ASCE has honored Performance-Based Wind Design as the 2024 recipient of the ASCE Charles Pankow Award for Innovation. This includes its first application and ranges to the ASCE/SEI Prestandard for Performance-Based Wind Design and all collaborators as leading developers of this breakthrough technology.

The new and transformative methodology of Performance-Based Wind Design (PBWD) was implemented for the first time with the construction of 321 West 6th Street in Austin, Texas, a 58-story, 671-foot-tall mixed-use tower designed, reviewed, and permitted utilizing this innovative approach. With wind tunnel load predictions higher than code estimates, Magnusson Klemencic Associates (MKA) turned to PBWD, which minimized the impact of the high wind response and offered the following benefits:

  • Less structural material than a conventional design.
  • Reduced concrete volume in core shear walls by 1,800 yd³.
  • Removed 6 inches from the core wall’s 3-foot thickness (which trimmed building’s footprint by 1 foot on all sides).
  • Reduced reinforcing steel by 350 tons (10% of total).
  • Reduced embedded steel beams in the core by 125 tons (250% of total) – by comparison, the steel beam code design is 175 tons and Austin used only 50 tons.
  • Poised to shorten construction schedule (once complete).
  • Offers more reliable performance in a wind event.

While the proof-of-concept Austin tower was conservative in its use of PBWD given its first-time, real-world application, the project still saw reduced costs in the reinforced concrete structure by 5% and reduced embodied carbon by 6%, compared with a conventional design – these reductions will only be improved as this methodology gains traction.

The tower’s design followed the Prestandard for PBWD developed by the Structural Engineering Institute of the American Society of Civil Engineers, which presents a recommended alternative to the prescriptive procedures for wind design of buildings contained in the nationally adopted standard Minimum Design Loads and Associated Criteria for Buildings and Other Structures (ASCE 7) and in the International Building Code (IBC). The approach relies upon a detailed evaluation of specific performance objectives including occupant comfort, serviceability, and safety, to right-fit a tower’s design.

While prescriptive wind requirements rely on linear analysis to assess elastic “bounce-back” behavior, PBWD uses nonlinear response-history analysis to assess inelastic behavior applying actual dynamic wind loads versus static loads to a numerical building model.

Major innovations introduced with this methodology include:

  1. Nonlinear dynamic analysis for wind design.
  2. Limited inelasticity in the Main Wind Force Resisting System elements.
  3. System-based performance criteria.

Implementing PBWD in Austin’s 321 West 6th Street tower involved years of research and collaboration with industry partners, the client team, architect, building department, and peer review team. MKA engaged a committee of peer reviewers from June 10, 2021, to January 7, 2022, to collaborate and engage in the design process.

Peer reviewers for the Austin project met four times during the design phase to review the basis of design; wind tunnel testing and wind loading recommendations; initial proportioning, computer modeling, and initial design; and inelastic modeling and design.

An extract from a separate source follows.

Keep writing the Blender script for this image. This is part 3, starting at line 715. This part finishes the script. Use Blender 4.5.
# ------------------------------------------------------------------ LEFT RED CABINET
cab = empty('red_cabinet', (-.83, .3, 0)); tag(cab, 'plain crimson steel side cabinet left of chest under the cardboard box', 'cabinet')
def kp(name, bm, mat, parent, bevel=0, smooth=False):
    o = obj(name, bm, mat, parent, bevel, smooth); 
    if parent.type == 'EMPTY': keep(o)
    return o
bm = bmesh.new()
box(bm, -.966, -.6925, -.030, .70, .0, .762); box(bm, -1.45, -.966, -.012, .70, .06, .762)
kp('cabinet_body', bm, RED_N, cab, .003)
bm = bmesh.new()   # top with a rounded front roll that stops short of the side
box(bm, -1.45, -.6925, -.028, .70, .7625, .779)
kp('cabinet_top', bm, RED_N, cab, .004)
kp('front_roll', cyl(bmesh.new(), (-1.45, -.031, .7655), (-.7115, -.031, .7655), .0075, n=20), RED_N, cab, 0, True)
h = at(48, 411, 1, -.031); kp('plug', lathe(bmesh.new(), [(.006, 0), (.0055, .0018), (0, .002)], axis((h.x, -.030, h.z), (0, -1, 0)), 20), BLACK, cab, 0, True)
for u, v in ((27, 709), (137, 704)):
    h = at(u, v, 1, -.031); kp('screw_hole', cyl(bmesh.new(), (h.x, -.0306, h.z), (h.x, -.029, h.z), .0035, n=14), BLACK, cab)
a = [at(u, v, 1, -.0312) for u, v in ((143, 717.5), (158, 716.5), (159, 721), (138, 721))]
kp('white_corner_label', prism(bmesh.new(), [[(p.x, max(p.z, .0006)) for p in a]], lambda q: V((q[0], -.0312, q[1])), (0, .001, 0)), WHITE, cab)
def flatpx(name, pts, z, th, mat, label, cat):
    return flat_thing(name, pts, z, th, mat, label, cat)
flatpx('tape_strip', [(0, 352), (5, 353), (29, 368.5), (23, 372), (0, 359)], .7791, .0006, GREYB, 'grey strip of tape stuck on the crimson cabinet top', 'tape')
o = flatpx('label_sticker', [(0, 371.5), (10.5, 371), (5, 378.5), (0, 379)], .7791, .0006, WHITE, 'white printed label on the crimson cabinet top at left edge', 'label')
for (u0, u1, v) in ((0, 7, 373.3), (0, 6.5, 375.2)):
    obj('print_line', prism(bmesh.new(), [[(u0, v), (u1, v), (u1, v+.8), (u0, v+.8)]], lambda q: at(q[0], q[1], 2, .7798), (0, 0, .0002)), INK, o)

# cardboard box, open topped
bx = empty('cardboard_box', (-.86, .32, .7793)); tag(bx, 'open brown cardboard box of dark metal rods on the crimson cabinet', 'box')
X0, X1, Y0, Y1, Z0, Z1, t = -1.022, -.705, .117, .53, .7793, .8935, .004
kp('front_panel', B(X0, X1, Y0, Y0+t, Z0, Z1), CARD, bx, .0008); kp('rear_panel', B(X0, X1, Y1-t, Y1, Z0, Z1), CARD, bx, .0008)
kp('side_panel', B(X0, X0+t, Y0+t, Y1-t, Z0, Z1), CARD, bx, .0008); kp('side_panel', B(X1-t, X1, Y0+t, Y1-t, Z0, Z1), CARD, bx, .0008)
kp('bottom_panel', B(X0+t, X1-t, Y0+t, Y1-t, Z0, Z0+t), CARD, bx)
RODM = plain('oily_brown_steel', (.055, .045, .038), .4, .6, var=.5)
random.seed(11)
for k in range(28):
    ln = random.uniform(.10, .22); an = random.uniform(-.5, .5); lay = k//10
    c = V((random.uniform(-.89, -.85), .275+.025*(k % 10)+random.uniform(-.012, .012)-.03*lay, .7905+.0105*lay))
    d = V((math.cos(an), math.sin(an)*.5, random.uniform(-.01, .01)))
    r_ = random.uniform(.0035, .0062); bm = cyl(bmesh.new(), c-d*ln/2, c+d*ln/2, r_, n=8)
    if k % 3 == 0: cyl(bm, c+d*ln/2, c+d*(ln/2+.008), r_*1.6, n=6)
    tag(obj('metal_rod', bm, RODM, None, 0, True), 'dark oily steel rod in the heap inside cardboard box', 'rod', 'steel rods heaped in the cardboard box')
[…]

Collaboration between the design and peer review teams was also furthered by regular check-ins with the city to ensure the city’s structural reviewers had a comfortable level of understanding for the new process as it was delivered. In total, the review efforts lasted seven months.

Further demonstration of the intense collaboration required for this project can be seen in the required wind tunnel tests (more in-depth than typical tests) to give design engineers more specific wind force data.

The ASCE Charles Pankow Award for Innovation was established by the Civil Engineering Research Foundation (CERF) in 1996. Named for industry visionary Charles J. Pankow, the award recognizes the contributions of organizations working collaboratively to advance the design and construction industry by introducing innovation into practice. It was instituted as a Society award on December 17, 2008.